Quelle belle surprise que ce "Free State of Jones" de Gary Ross. Surprise car la plupart des critiques l'ont sévèrement jugé, soulignant son trop grand formalisme, la place excessive laissée à son interprète, Matthew McConaughey, ainsi que son manque de souffle. Je suis donc allé voir le film sans grandes attentes, un état d'esprit idéal pour découvrir un film.
La première partie du film est certes convenue. Elle nous montre la révolte de Newton Knight, soldat sudiste qui décide de déserter et de prendre le parti des laissé-pour-compte, les femmes abandonnées derrière le front, les escales noirs fugitifs, puis les déserteurs sudistes de plus en plus nombreux.

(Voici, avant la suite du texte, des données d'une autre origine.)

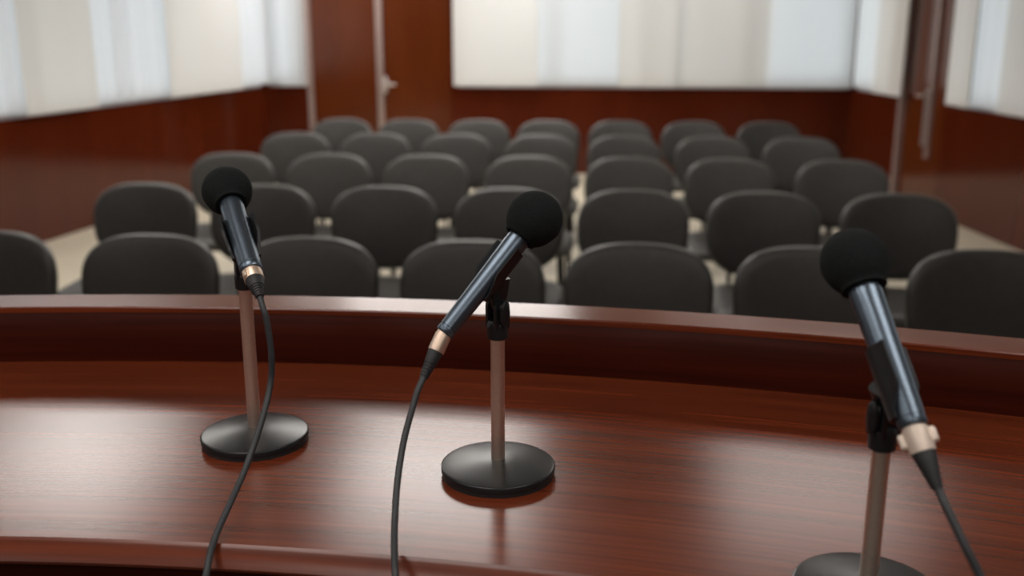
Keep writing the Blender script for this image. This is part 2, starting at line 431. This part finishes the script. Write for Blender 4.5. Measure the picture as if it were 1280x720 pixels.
A0, A1 = math.radians(-38), math.radians(36)
desk = thing('curved_desk', 'long curved glossy mahogany desk with a raised ledge along its far side', 'desk', (DX, DY + R - .25, .30))
Ri = R - .545
obj('desktop', arc_sweep([(R + .03, ZT), (Ri + .004, ZT), (Ri, ZT - .003), (Ri - .010, ZT - .0195), (Ri - .0095, ZT - .0225), (Ri - .007, ZT - .024), (Ri + .03, ZT - .026), (R + .03, ZT - .026)], A0, A1), 'desk', desk, auto=28)
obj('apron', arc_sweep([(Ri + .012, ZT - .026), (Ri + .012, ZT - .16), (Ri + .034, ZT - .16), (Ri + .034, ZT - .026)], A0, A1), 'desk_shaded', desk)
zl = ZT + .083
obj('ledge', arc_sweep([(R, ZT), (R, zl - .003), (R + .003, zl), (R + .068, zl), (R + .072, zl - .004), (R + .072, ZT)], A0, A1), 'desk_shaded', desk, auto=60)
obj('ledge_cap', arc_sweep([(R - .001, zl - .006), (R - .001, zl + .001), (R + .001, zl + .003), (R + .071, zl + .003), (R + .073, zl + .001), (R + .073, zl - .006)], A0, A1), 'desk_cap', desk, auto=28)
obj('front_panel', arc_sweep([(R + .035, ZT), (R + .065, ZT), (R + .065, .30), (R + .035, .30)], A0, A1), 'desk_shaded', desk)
for a in (A0, A1):
    rad = Vector((math.sin(a), math.cos(a))); cen = Vector((DX, DY)); p = cen + rad * (Ri + .04); q = cen + rad * (R + .03)
    obj('side_panel', slab(p, q, .30, ZT - .026, .03, -1 if a > 0 else 1), 'desk_shaded', desk, False)

# ------------------------------------------------------------------ microphone stands
def stand(x, y, ztop, label, hinge_dir):
    t = thing('microphone_stand', label, 'microphone stand', (x, y, ZT), 'desktop microphone stands')
    r = .0645
    bm = add_lathe(bmesh.new(), [(.0, r - .004), (.0, r - .001), (.0045, r - .0005), (.0048, r - .003)], (x, y, ZT), n=72)
    obj('rubber_foot', bm, 'rubber', t)
    bm = add_lathe(bmesh.new(), [(.0048, r - .003), (.0052, r), (.0112, r), (.0120, r - .0008), (.0124, r - .0025), (.0142, .050), (.0165, .035), (.0183, .020), (.0192, .0105), (.0192, 0)], (x, y, ZT), n=96)
    obj('base', bm, 'base', t, auto=50)
    bm = add_lathe(bmesh.new(), [(.0170, .0078), (ztop - ZT - .004, .0078), (ztop - ZT - .002, .0086), (ztop - ZT, .0086)], (x, y, ZT), n=40)
    obj('pole', bm, 'pole', t)
    return t

def microphone(x, y, ztop, H, Tl, rh, rt, ball, rot, slabel, mlabel, clabel, tlist, clip_c, tabs, cable_pts, smooth_boot, bootend, conn):
    t = stand(x, y, ztop, slabel, None)
    H = Vector(H); Tl = Vector(Tl); d = (Tl - H).normalized()          # from the head towards the cable end
    L = (Tl - H).length
    # ---- clip: U-shaped cradle under the barrel; 'dn' points from the barrel to the hinge
    ctr = H + d * clip_c
    hp = Vector((x, y, ztop + .036))
    dn = (hp - ctr); dn = (dn - d * dn.dot(d)).normalized()
    sd = d.cross(dn).normalized()
    dn = (dn * math.cos(rot) + sd * math.sin(rot)).normalized(); sd = d.cross(dn).normalized()
    rb = rh + (rt - rh) * (clip_c / L)
    ri = rb + .0008; th = .0032; half = .031
    bm = bmesh.new(); prev = None
    sect = []
    ro = ri + th; aL = ri * .62
    steps = [-half, -half + .0015, -half + .010, -half + .022, half * .15, half * .30, half * .42, half * .6, half * .8, half]
    rings = []
    for s in steps:
        # full side plates at the head end, then the lips drop away towards the cable end
        if s <= half * .16: up, fl = aL, .0038
        else:
            q = min(1, (s - half * .16) / (half * .65)); up, fl = aL * (1 - 1.5 * q), .0038 * (1 - q)
        a0 = 0.0 if up >= 0 else math.asin(min(.9, -up / ri))
        arc = [a0 + (PI - 2 * a0) * k / 16 for k in range(17)]
        u2 = max(up, 0)
        inner = [(ri * math.cos(a0) + fl, -u2 if up >= 0 else -up - .0002), (ri * math.cos(a0) + fl * .6, (-u2 * .5) if up >= 0 else -up - .0001)] + [(ri * math.cos(a), ri * math.sin(a)) for a in arc] + [(-ri * math.cos(a0) - fl * .6, (-u2 * .5) if up >= 0 else -up - .0001), (-ri * math.cos(a0) - fl, -u2 if up >= 0 else -up - .0002)]
        outer = [(ro * math.cos(a0) + fl, -u2 if up >= 0 else -up - .0002), (ro * math.cos(a0) + fl * .6, (-u2 * .5) if up >= 0 else -up - .0001)] + [(ro * math.cos(a), ro * math.sin(a)) for a in arc] + [(-ro * math.cos(a0) - fl * .6, (-u2 * .5) if up >= 0 else -up - .0001), (-ro * math.cos(a0) - fl, -u2 if up >= 0 else -up - .0002)]
        sect = inner + outer[::-1]
        rings.append([bm.verts.new(ctr + d * s + sd * a + dn * b) for a, b in sect])
    m = len(sect)
    for a, b in zip(rings, rings[1:]):
        for k in range(m): bm.faces.new((a[k], b[k], b[(k + 1) % m], a[(k + 1) % m]))
    for rg in (rings[0], rings[-1]):
        n2 = m // 2
        for k in range(n2 - 1): bm.faces.new((rg[k], rg[k + 1], rg[m - 2 - k], rg[m - 1 - k]))
    clip = obj('clip', bm, 'plastic', t, auto=40)
    # ---- neck from the cradle to the hinge lug
    bm = bmesh.new()
    top = ctr + dn * (ro - .002)
    P = [top, top + (hp - top) * .5, hp]
    Mx = Matrix.Identity(4)
    ax = (hp - top).normalized(); sx = (sd - ax * sd.dot(ax)).normalized(); fy = ax.cross(sx)
    n = 20; rr = []
    for k, (u, wid, dep) in enumerate([(.0, .0075, .010), (.25, .0062, .0105), (.6, .0052, .0105), (.9, .0048, .0092), (1.12, .0044, .006)]):
        c = top + (hp - top) * u
        rr.append([bm.verts.new(c + sx * wid * math.copysign(abs(math.cos(2 * PI * q / n)) ** .6, math.cos(2 * PI * q / n)) + fy * dep * math.copysign(abs(math.sin(2 * PI * q / n)) ** .7, math.sin(2 * PI * q / n))) for q in range(n)])
    for a, b in zip(rr, rr[1:]):
        for q in range(n): bm.faces.new((a[q], b[q], b[(q + 1) % n], a[(q + 1) % n]))
    bm.faces.new(rr[0]); bm.faces.new(rr[-1])
    obj('clip_neck', bm, 'plastic', t, auto=50)
    # ---- threaded adapter with its two ears
    bm = add_lathe(bmesh.new(), [(-.001, .0098), (.0005, .0116), (.013, .0118), (.017, .0112), (.020, .0095), (.022, .004)], (x, y, ztop), n=36)
    hs = sx.copy(); hs.z = 0; hs.normalize(); hv = Vector((0, 0, 1)).cross(hs)
    for sgn in (-1, 1):
        c = Vector((x, y, ztop)) + hs * sgn * .0078
        ear = [bm.verts.new(c + hs * (sgn * e) + hv * px + Vector((0, 0, pz))) for e in (-.0022, .0022) for px, pz in
               [(-.0092, .012), (.0092, .012), (.0092, .036)] + [(.0092 * math.cos(a), .036 + .0092 * math.sin(a)) for a in [PI * k / 10 for k in range(1, 10)]] + [(-.0092, .036)]]
        q = len(ear) // 2
        bm.faces.new(ear[:q]); bm.faces.new(ear[q:])
        for k in range(q): bm.faces.new((ear[k], ear[(k + 1) % q], ear[q + (k + 1) % q], ear[q + k]))
    obj('adapter', bm, 'plastic', t, auto=40)
    # ---- wing knob on the hinge bolt
    side = 1 if tlist > 0 else -1
    if hs.x * side < 0: hs = -hs
    kc = hp + hs * .0098
    bm = add_lathe(bmesh.new(), [(0, .0062), (.003, .0066), (.0045, .005), (.0045, 0)], kc, hs, n=24)
    v0 = len(bm.verts)
    ov = []
    for e, sc_ in ((.0005, .9), (.002, 1.0), (.0055, .96), (.0068, .78), (.0072, .4)):
        ov.append([bm.verts.new(kc + hs * e + hv * (.0062 * sc_ * math.cos(2 * PI * q / 24)) + Vector((0, 0, -.006 + .0150 * sc_ * math.sin(2 * PI * q / 24)))) for q in range(24)])
    for a, b in zip(ov, ov[1:]):
        for q in range(24): bm.faces.new((a[q], b[q], b[(q + 1) % 24], a[(q + 1) % 24]))
    bm.faces.new(ov[0]); bm.faces.new(ov[-1])
    obj('wing_knob', bm, 'plastic', t, auto=50)

    # ---- microphone
    m_ = thing('microphone', mlabel, 'microphone', H, 'microphones on the desk')
    nk = ball * .80
    prof = [(nk - .004, rh * .9), (nk, rh * .985), (nk + .012, rh), (nk + .013, rh), (L * .55, (rh + rt) / 2), (L - .012, rt), (L - .0085, rt), (L - .008, rt - .0005), (L - .0065, rt - .0005), (L - .006, rt), (L - .0015, rt), (L, rt - .0012), (L, rt * .8), (L - .004, rt * .78), (L - .004, 0)]
    bm = add_lathe(bmesh.new(), prof, H, d, n=56)
    obj('body', bm, 'mic_metal', m_, auto=40)
    b_ = ball
    pr = [(-b_ * 1.02, 0)]
    for k in range(1, 15):
        a = PI * k / 18
        pr.append((-b_ * 1.02 * math.cos(a) if a < PI / 2 else -b_ * 1.0 * math.cos(a) * 1.04, b_ * math.sin(a) * (1 - .02 * (a > PI / 2))))
    tl = pr[-1]
    pr += [(tl[0] + .0025, rh + .005), (tl[0] + .003, rh + .0025), (tl[0] + .001, rh + .0004), (tl[0] - .006, rh - .001)]
    bm = add_lathe(bmesh.new(), pr, H, d, n=56)
    for v in bm.verts:
        u = (v.co - H)
        if u.length > .001: v.co += u.normalized() * .0002 * math.sin(v.co.x * 900) * math.cos(v.co.z * 800)
    obj('foam_windscreen', bm, 'foam', m_, auto=75)

    # ---- cable with its plug
    cb = thing('microphone_cable', clabel, 'cable', Tl, 'microphone cables')
    bend = Vector(bootend); dc = (bend - Tl).normalized(); Lc = (bend - Tl).length; lc = conn
    rc = rt * .86
    bm = add_lathe(bmesh.new(), [(-.003, rc * .9), (.001, rc * .9), (.0015, rc), (lc - .001, rc), (lc, rc * .97)], Tl, dc, n=44)
    plug = obj('plug', bm, 'cream_tab' if tabs else 'gold', cb)
    x_, y_, z_ = frame_of(dc)
    if tabs:
        vdir = (Vector((0, 0, 1.55)) - Tl); sid = dc.cross(vdir).normalized()
        for sg in (-1, 1):
            c = Tl + dc * (lc * .45) + sid * sg * (rc + .0012)
            B = Matrix((( *[sid[0], dc[0], sid.cross(dc)[0]], c[0]), (*[sid[1], dc[1], sid.cross(dc)[1]], c[1]), (*[sid[2], dc[2], sid.cross(dc)[2]], c[2]), (0, 0, 0, 1)))
            obj('latch_tab', box((-.0035, -.0065, -.004), (.0035, .0065, .004), .0028, 4, B), 'cream_tab', plug)
    elif slabel.startswith('left'):
        cdir = (Vector((.5, 0, 1.55)) - Tl); cdir = (cdir - dc * cdir.dot(dc)).normalized(); sid = dc.cross(cdir)
        c = Tl + dc * (lc * .5) + (cdir * .3 + sid * (1 if slabel.startswith('left') else -.2)).normalized() * (rc - .0002)
        nrm = (c - Tl - dc * (lc * .5)).normalized(); tt = dc.cross(nrm)
        B = Matrix(((tt[0], dc[0], nrm[0], c[0]), (tt[1], dc[1], nrm[1], c[1]), (tt[2], dc[2], nrm[2], c[2]), (0, 0, 0, 1)))
        obj('latch_tab', box((-.003, -.005, -.001), (.003, .005, .0018), .001, 2, B), 'gold', plug)
    r0, r1 = rc * .93, .0043
    pb = [(lc - .001, rc * .9), (lc + .0005, r0)]
    nb = 5; lb = Lc - lc
    if smooth_boot:
        pb += [(lc + lb * .5, r0 * .72), (lc + lb * .9, r1 * 1.15), (lc + lb, r1)]
    else:
        pb += [(lc + lb * .35, r0 * .84)]
        for k in range(nb):
            s0 = lc + lb * (.38 + .58 * k / nb); s1 = lc + lb * (.38 + .58 * (k + .6) / nb); ra = r0 * .84 + (r1 * 1.12 - r0 * .84) * (k / nb)
            pb += [(s0, ra), (s1, ra * .96), (s1 + .0003, ra * .84), (lc + lb * (.38 + .58 * (k + .95) / nb), ra * .84)]
        pb += [(lc + lb, r1)]
    bm = add_lathe(bmesh.new(), pb, Tl, dc, n=36)
    obj('strain_relief', bm, 'rubber', cb, auto=30)
    pts = [bend - dc * .004] + [Vector(p) for p in cable_pts]
    bm = add_tube(bmesh.new(), catmull(pts, 10), .0034, 14)
    obj('cord', bm, 'cable', cb)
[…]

Ensembles, ils décident de se révolter contre l'armée des confédérés pour créer un Etat libre où les hommes vivent sur un pied d'égalité quelle que soit leur couleur de peau.
Une utopie dont la consécration semble être la fin de la guerre de sécession et l'abolition de l'esclavage en 1865 puis l'octroi du droit de vote aux Afro-américains en 1869. Une utopie bien éphémère toutefois ... Tout l'intérêt du film est de nous montrer la permanence voire l'accentuation de la ségrégation raciale dans le sud des Etats-Unis malgré ces avancées juridiques. Nous plongeons ainsi dans les racines du mal américain, une société plurielle mais profondément divisée et meurtrie. Le procès dans les années 1940 de l'un des déscendants de Newton Knight, dont le mariage a été annulé en raison de son métissage, est ainsi savamment intégré dans la narration, nous montrant la prévalence de ces maux.
Un récit édifiant sur l'histoire américaine qui est servi par une belle réalisation. L'atmosphère du Mississippi est toujours aussi forte, avec ses bayous, ses saules pleureurs et sa chaleur humide. La photographie du Français Benoit Delhomme nous offre de superbes plans. La musique reste discrète au profit des bruits de la nature. Le rythme lent ne doit pas être confondu avec un manque de souffle. Il s'agit plutôt d'une narration contemplative nous offrant de nombreux moments d'émotion.
Enfin, impossible de ne pas parler de Matthew McConaughey. J'en parle justement à la fin car contrairement à ce que pourrait laisser penser l'affiche du film - très laide au demeurant - l'acteur n'est pas omniprésent. Il ne s'impose pas sur tous les plans à grande dose de discours hystériques. Matthew McConaughey est un acteur qui parvient à créer des émotions à travers la retenue. Avec modestie, il se fond dans l'histoire, cohabite avec les autres personnages (mention spéciale pour Gugu Mbatha-Raw et Mahershala Ali) et porte le récit à travers des dialogues d'une très grande force. Ses discours - ils sont nombreux - ont beau reposer sur une rhétorique souvent religieuse mais n'oublions pas que la religion est ancrée dans la pensée politique américaine (lisez des discours de Barack Obama pour vous en convaincre).
En somme, un beau film, très bien interprété, nous en apprenant plus sur les racines des Etats-Unis. Un film qui s'inscrit dans la lignée de "Pur-sang", autre (seul) grand film de Gary Ross.